Stabilization of the double sandwich structure of mercury(ii) porphyrins: Hg⋯Hg⋯Hg interactions and structure–function correlation

A series of stable trinuclear “double sandwich” complexes of mercury(ii) porphyrins with linear Hg₃ cores has been stabilized successfully utilizing both flexible and rigid porphyrin dimer frameworks. The gross structural patterns are similar: two terminal Hg(ii) centers are above and below the porphyrin rings, whereas the middle Hg(ii) center is sandwiched between the two rings. The mercury–nitrogen distances are quite different in the complexes. Mercurophilic interactions play a crucial role in stabilizing this unique structure, with a linear Hg⋯Hg⋯Hg unit overcoming the inherent instability arising from two coplanar aromatic (porphyrin) rings placed exactly on top of each other with eclipsed conformations, a hallmark of the double sandwich complexes reported here.
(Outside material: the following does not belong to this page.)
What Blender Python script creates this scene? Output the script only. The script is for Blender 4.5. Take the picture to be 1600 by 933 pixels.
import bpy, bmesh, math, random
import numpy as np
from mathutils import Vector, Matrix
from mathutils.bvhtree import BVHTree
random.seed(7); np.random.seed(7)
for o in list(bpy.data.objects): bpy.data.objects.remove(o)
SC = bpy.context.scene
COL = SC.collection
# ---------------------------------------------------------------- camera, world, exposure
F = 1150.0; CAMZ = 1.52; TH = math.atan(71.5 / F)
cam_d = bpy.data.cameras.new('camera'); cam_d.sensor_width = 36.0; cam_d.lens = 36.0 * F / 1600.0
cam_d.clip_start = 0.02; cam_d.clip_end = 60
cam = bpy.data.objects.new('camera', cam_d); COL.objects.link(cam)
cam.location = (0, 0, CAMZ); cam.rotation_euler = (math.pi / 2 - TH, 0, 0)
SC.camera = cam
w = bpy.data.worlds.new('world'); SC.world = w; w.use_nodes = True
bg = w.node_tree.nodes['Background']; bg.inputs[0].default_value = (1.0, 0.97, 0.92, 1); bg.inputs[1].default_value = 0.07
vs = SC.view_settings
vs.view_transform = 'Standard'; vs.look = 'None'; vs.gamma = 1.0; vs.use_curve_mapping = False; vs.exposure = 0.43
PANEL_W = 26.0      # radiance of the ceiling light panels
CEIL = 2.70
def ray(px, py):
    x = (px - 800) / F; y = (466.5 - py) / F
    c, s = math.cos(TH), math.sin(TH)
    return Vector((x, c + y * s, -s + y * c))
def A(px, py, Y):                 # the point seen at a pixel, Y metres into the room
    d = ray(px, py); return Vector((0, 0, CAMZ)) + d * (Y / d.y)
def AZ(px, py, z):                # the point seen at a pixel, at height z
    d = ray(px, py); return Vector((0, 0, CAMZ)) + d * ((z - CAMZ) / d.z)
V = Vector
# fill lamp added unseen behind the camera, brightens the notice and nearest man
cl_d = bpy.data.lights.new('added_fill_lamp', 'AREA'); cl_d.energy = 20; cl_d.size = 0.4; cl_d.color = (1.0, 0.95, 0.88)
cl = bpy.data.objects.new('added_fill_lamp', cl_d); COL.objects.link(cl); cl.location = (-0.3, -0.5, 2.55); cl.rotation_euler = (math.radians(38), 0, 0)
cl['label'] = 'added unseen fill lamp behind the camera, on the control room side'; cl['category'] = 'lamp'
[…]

Interestingly, the strongest mercurophilic interactions (with Hg⋯Hg distances of 3.1251(11) Å and 3.1333(16) Å) are observed with the highly flexible ethane-bridged porphyrin dimer. Extensive DFT calculations demonstrate that the mercurophilic interaction is evident when relativistic and dispersion effects are included and the distances are also in excellent agreement with the X-ray structures of the complexes. NBO and QTAIM analyses revealed distinct bond paths and bond critical points (BCPs) that are commonly recognized as key indicators of mercurophilic interactions. The absorption (with an MMLCT band at ∼350 nm) and photoluminescence properties of the complexes display direct correlation with the strength of the Hg⋯Hg interactions. Fluorescence decays at the blue end (related to the mercurophilic interactions) of the emission spectra are faster than those at the red end (associated with ligand emission) for all the complexes at both 298 K and 77 K.